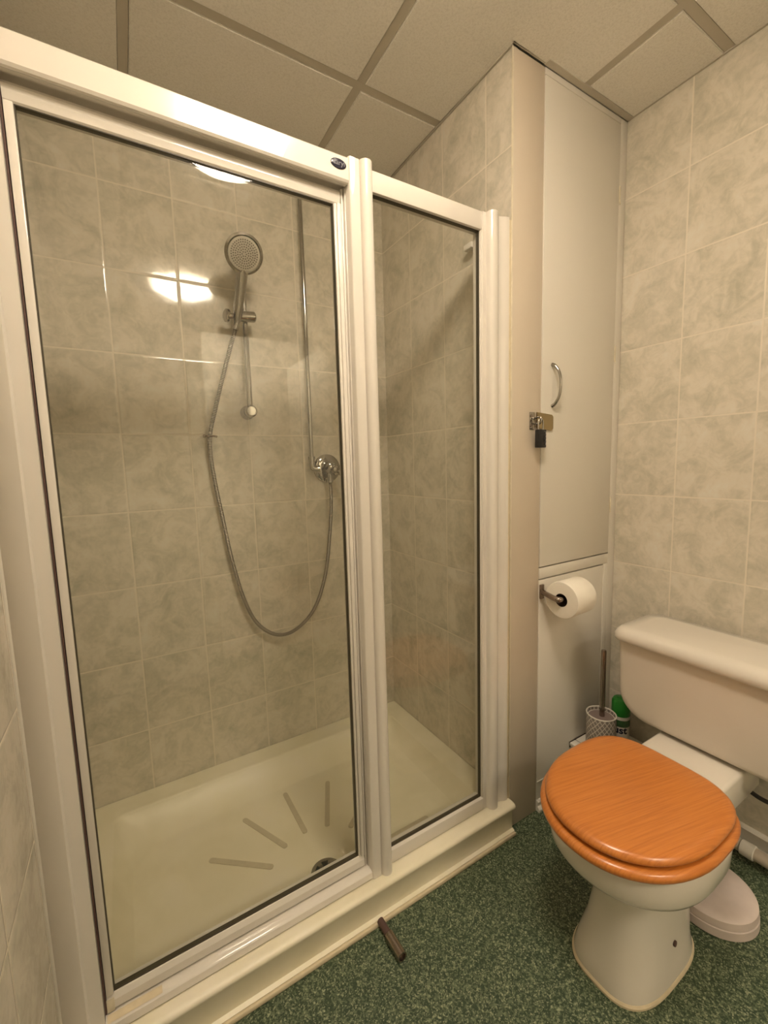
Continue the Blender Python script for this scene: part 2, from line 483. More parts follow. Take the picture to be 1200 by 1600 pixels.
# skirting of the right wall
bm = NB()
prism(bm, [(XR, 0.0), (XR-0.022, 0.0), (XR-0.024, 0.012), (XR-0.016, 0.028), (XR-0.010, 0.034), (XR-0.010, 0.066), (XR-0.014, 0.072), (XR-0.010, 0.078), (XR, 0.080)], 'y', YF+0.06, -0.86)
struct('baseboard_right', bm, M['white'])

# ------------------------------------------------------------------ ceiling light
LX, LY = 0.392, -1.322
t = thing('ceiling_light', 'round opal ceiling lamp above the toilet floor, mirrored in the shower glass', 'lamp', (LX, LY, ZC))
bm = NB(); lathe(bm, [(0.120, -0.001), (0.122, 0.002), (0.122, 0.008), (0.118, 0.010)], (LX, LY, ZC-0.006), (0, 0, -1), 48); obj('base_ring', bm, M['white'], t)
bm = NB()
lathe(bm, [(0.150, 0.0095), (0.162, 0.013)] + [(0.166*math.cos(a*PI/24), 0.030+0.040*math.sin(a*PI/24)) for a in range(0, 12)] + [(0.004, 0.070)], (LX, LY, ZC-0.006), (0, 0, -1), 56)
obj('diffuser', bm, M['lamp'], t)

# ------------------------------------------------------------------ shower tray
t = thing('shower_tray', 'wide cream acrylic shower tray with rolled front edge on the green floor', 'shower tray', (0.397, -0.36, 0.0))
bm = NB()
g = 0.002
def tr(i_f, i_s, i_b, z, r): return rrect(XL+g+i_s, XS-g-i_s, -0.726+i_f, YB-g-i_b, r, z)
rings = [tr(0.004, 0, 0, 0.0, 0.004), tr(0.004, 0, 0, 0.010, 0.004), tr(0.013, 0, 0, 0.014, 0.004), tr(0.013, 0, 0, 0.078, 0.004), tr(0.006, 0, 0, 0.085, 0.004),
         tr(0.0, 0, 0, 0.091, 0.004), tr(0.0, 0, 0, 0.098, 0.004), tr(0.004, 0, 0, 0.1025, 0.004), tr(0.012, 0, 0, 0.104, 0.004), tr(0.020, 0.004, 0.004, 0.103, 0.004),
         tr(0.080, 0.066, 0.064, 0.1005, 0.03), tr(0.083, 0.070, 0.068, 0.0990, 0.032), tr(0.086, 0.073, 0.071, 0.0950, 0.034), tr(0.088, 0.075, 0.073, 0.089, 0.036),
         rrect(-0.075, 0.865, -0.628, -0.172, 0.08, 0.0455), rrect(-0.071, 0.861, -0.626, -0.177, 0.08, 0.0435), rrect(-0.055, 0.845, -0.615, -0.195, 0.08, 0.0425), rrect(0.1, 0.7, -0.59, -0.4, 0.07, 0.0415)]
loft(bm, rings)
obj('basin', bm, M['tray'], t, ang=50)
DX, DY = 0.400, -0.557
for a in (0, 39, 66, 91, 116, 141, 180):
    ca, sa = math.cos(math.radians(a)), math.sin(math.radians(a))
    bm = NB()
    out = [(0.165, -0.008), (0.352, -0.008), (0.358, -0.004), (0.358, 0.004), (0.352, 0.008), (0.165, 0.008), (0.160, 0.004), (0.160, -0.004)]
    prism(bm, [(DX+x*ca-y*sa, DY+x*sa+y*ca) for x, y in out], 'z', 0.0405, 0.0440)
    obj('grip_strip', bm, M['strip'], t, label='worn raised grip strip')
dr = NB(); lathe(dr, [(0.001, 0.0440), (0.018, 0.0440), (0.020, 0.0465), (0.040, 0.048), (0.044, 0.0465), (0.045, 0.040)], (DX, DY, 0), seg=36)
dro = obj('drain', dr, M['chrome'], t, label='round chrome drain')
bm = NB()
for k in range(6):
    a = k*PI/3+0.3
    p = [(0.008, -0.35), (0.034, -0.30), (0.034, 0.30), (0.008, 0.35)]
    prism(bm, [(DX+r*math.cos(a+q), DY+r*math.sin(a+q)) for r, q in p], 'z', 0.0442, 0.0486)
obj('drain_hole', bm, M['black'], dro)
obj('sealant_bead', B(XL+0.01, XS-0.005, -0.731, -0.7225, 0.0, 0.012, bev=0.003), M['caulk'], t)

# ------------------------------------------------------------------ shower enclosure
t = thing('shower_enclosure', 'white framed glass shower screen with door, standing on the cream tray', 'shower screen', (0.397, -0.68, 0.104))
Z0, Z1 = 0.1035, 1.866
# header beam over the door
bm = NB(); prism(bm, [(-0.642, 1.863), (-0.693, 1.863), (-0.697, 1.859), (-0.697, 1.815), (-0.694, 1.8105), (-0.690, 1.809), (-0.684, 1.812), (-0.676, 1.812), (-0.676, 1.818), (-0.642, 1.818)], 'x', XL+0.002, 0.474)
hb_ = obj('header_beam', bm, M['frame'], t, ang=20)
bm = NB(); lathe(bm, [(0.0183, 0), (0.0183, 0.0012), (0.0165, 0.0022)], (0, 0, 0), (0, -1, 0), 40)
for v in bm.verts: v.co = Vector((0.4495+v.co.x, -0.697+v.co.y, 1.841+v.co.z*0.56))
bd = obj('badge', bm, M['navy'], hb_, label='dark navy oval badge')
def text_mesh(txt, size, extr=0.0004, fat=0.0):
    cu = bpy.data.curves.new('txt', 'FONT'); cu.body = txt; cu.size = size; cu.align_x = 'CENTER'; cu.align_y = 'CENTER'; cu.extrude = extr; cu.offset = fat
    to = bpy.data.objects.new('txt', cu); COL.objects.link(to)
    dg = bpy.context.evaluated_depsgraph_get(); dg.update()
    me = bpy.data.meshes.new_from_object(to.evaluated_get(dg)); bm_ = NB(); bm_.from_mesh(me)
    bpy.data.objects.remove(to); bpy.data.curves.remove(cu); bpy.data.meshes.remove(me)
    return bm_
bm = text_mesh('daryl', 0.0145)
for v in bm.verts: v.co = Vector((0.4495+v.co.x, -0.6994-v.co.z, 1.8418+v.co.y))
lt = obj('badge_lettering', bm, M['silver'], hb_)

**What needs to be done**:
Pictures excluded, repeat exactly the lines from the top of the material through the line with "obj('diffuser', bm, M['lamp'], t)", including both of those lines.

**Result of this task**:
Continue the Blender Python script for this scene: part 2, from line 483. More parts follow. Take the picture to be 1200 by 1600 pixels.
# skirting of the right wall
bm = NB()
prism(bm, [(XR, 0.0), (XR-0.022, 0.0), (XR-0.024, 0.012), (XR-0.016, 0.028), (XR-0.010, 0.034), (XR-0.010, 0.066), (XR-0.014, 0.072), (XR-0.010, 0.078), (XR, 0.080)], 'y', YF+0.06, -0.86)
struct('baseboard_right', bm, M['white'])

# ------------------------------------------------------------------ ceiling light
LX, LY = 0.392, -1.322
t = thing('ceiling_light', 'round opal ceiling lamp above the toilet floor, mirrored in the shower glass', 'lamp', (LX, LY, ZC))
bm = NB(); lathe(bm, [(0.120, -0.001), (0.122, 0.002), (0.122, 0.008), (0.118, 0.010)], (LX, LY, ZC-0.006), (0, 0, -1), 48); obj('base_ring', bm, M['white'], t)
bm = NB()
lathe(bm, [(0.150, 0.0095), (0.162, 0.013)] + [(0.166*math.cos(a*PI/24), 0.030+0.040*math.sin(a*PI/24)) for a in range(0, 12)] + [(0.004, 0.070)], (LX, LY, ZC-0.006), (0, 0, -1), 56)
obj('diffuser', bm, M['lamp'], t)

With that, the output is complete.